Related: "The French cinema industry is booming - or so it seems. French cinema, as an art form, is struggling - or so we are told. A paradox?" asks John Lichfield in the Independent. "Yes, but all facts and arguments about the French movie industry, the only full-service movie industry in Europe, are confusing.... An independent report published recently by a group of movie professionals ('The Club of 13') protested that the public cash was being lavished on commercial block-busters (which did not really need it) or first-shot, experimental art movies (which frequently did not deserve it). Middling budget projects that had a chance of being both good and popular were being squeezed out, the report said."

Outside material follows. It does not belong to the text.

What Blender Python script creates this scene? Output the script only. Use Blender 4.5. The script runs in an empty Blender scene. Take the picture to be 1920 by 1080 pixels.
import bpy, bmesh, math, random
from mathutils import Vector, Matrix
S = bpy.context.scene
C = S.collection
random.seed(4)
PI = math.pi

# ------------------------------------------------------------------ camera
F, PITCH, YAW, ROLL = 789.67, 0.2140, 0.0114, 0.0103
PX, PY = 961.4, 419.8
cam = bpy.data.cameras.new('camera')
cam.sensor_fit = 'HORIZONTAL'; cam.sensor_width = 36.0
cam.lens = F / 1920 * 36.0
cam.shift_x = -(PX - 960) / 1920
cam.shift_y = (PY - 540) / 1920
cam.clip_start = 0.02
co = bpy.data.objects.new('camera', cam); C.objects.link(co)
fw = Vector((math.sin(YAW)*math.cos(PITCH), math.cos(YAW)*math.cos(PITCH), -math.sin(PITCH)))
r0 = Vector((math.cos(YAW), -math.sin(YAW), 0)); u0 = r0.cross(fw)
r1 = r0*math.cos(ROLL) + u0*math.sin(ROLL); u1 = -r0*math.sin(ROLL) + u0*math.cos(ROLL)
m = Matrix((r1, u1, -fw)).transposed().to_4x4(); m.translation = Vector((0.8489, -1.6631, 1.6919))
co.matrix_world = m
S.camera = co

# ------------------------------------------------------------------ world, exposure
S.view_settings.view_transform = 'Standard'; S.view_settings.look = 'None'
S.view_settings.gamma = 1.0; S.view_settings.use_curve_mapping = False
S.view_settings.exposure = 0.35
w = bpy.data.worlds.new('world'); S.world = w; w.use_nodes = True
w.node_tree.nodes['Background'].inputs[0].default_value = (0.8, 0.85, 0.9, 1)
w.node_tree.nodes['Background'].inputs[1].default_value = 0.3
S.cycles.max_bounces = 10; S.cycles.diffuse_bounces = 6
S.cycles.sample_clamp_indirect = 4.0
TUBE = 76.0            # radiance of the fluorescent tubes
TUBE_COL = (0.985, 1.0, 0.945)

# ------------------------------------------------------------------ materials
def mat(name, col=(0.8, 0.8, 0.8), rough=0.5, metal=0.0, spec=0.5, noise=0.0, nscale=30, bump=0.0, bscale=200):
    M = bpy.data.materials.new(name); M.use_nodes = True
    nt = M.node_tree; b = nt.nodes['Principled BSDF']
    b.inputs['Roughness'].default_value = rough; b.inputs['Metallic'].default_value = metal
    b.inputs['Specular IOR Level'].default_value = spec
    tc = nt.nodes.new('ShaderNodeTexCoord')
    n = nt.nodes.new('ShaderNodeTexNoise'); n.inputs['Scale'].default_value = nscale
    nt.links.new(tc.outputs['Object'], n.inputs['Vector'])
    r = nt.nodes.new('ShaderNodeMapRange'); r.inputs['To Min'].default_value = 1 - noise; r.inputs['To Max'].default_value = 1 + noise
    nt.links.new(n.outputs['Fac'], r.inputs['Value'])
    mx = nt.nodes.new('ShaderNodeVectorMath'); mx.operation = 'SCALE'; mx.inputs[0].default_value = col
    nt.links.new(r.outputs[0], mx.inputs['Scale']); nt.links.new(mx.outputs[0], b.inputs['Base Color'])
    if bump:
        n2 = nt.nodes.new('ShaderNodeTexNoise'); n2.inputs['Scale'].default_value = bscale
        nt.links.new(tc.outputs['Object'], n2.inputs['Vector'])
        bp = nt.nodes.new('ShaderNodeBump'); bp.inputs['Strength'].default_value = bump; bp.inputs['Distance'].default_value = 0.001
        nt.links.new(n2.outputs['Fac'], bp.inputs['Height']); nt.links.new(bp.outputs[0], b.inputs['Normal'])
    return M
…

Back in Sight & Sound, Kent Jones argues that The Wire, "a critics' darling since its inaugural season in 2002, more or less lives up to its hype as the greatest thing to hit television since The Honeymooners. For most of its near 60-hour duration, this cross-hatched portrait of the drug economy in Baltimore, Maryland, plausibly unfolds as one ongoing work as opposed to the usual theme and variations. Not that it isn't a struggle."

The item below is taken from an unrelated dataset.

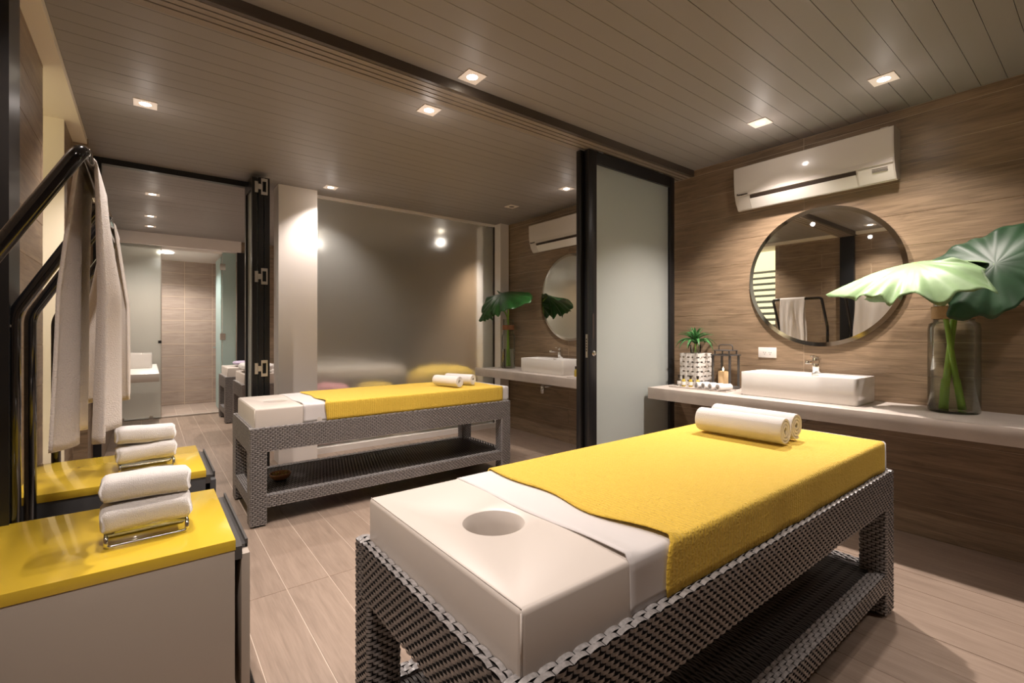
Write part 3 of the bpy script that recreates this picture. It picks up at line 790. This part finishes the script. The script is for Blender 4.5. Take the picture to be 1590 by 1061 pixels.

Tim Lucas reviews the Eclipse package, The Delirious Fictions of William Klein, but we'll get to that in the next entry.
"Belgian filmmaking over the last decade has enjoyed a remarkable creative renaissance, especially in the area of realist cinema," writes Ginette Vincendeau. "Following in the footsteps of the Dardenne brothers and Lucas Belvaux, relative newcomer Joachim Lafosse offers in Private Property an impressive low-key family drama, helped in no small part by the presence of Isabelle Huppert in the central role."
Roger Clarke reviews The Go Master, "a graceful, exquisite film about the complex relationship between China and Japan; it is also a film about one man's spiritual quest and his intensely personal love-hate relationship with the board game at which he so obviously excels. Taiwanese actor Chang Chen (Crouching Tiger, Hidden Dragon, Happy Together) plays the man himself, appearing in almost every scene, in one of the great and unheralded central performances of recent years."
Mark Sinker on Manufactured Landscapes: "The thrill of vicarious terror - at such landscapes and such mass social convulsions - is after all a classic Romantic trope, with its heyday in England's Industrial Revolution: the Sublime. Back then it was a very western worship of the nature-demons as they threatened and invigorated settled society; the emotional and mythological energies drawn on here aren't so different; the times really perhaps are."
Posted by dwhudson at April 19, 2008 6:35 AM
Comments
Sorry for the gratuitous plug, but just to note that Private Property was released in UK cinemas last Friday (18th).
Posted by: Marie F at April 21, 2008 6:32 AMAh! Thanks!
Posted by: David Hudson at April 21, 2008 6:44 AMWow, that Romney article is cool. It's amazing how the French just crank out great films year after year. [Assuming most of the films he mentions are great].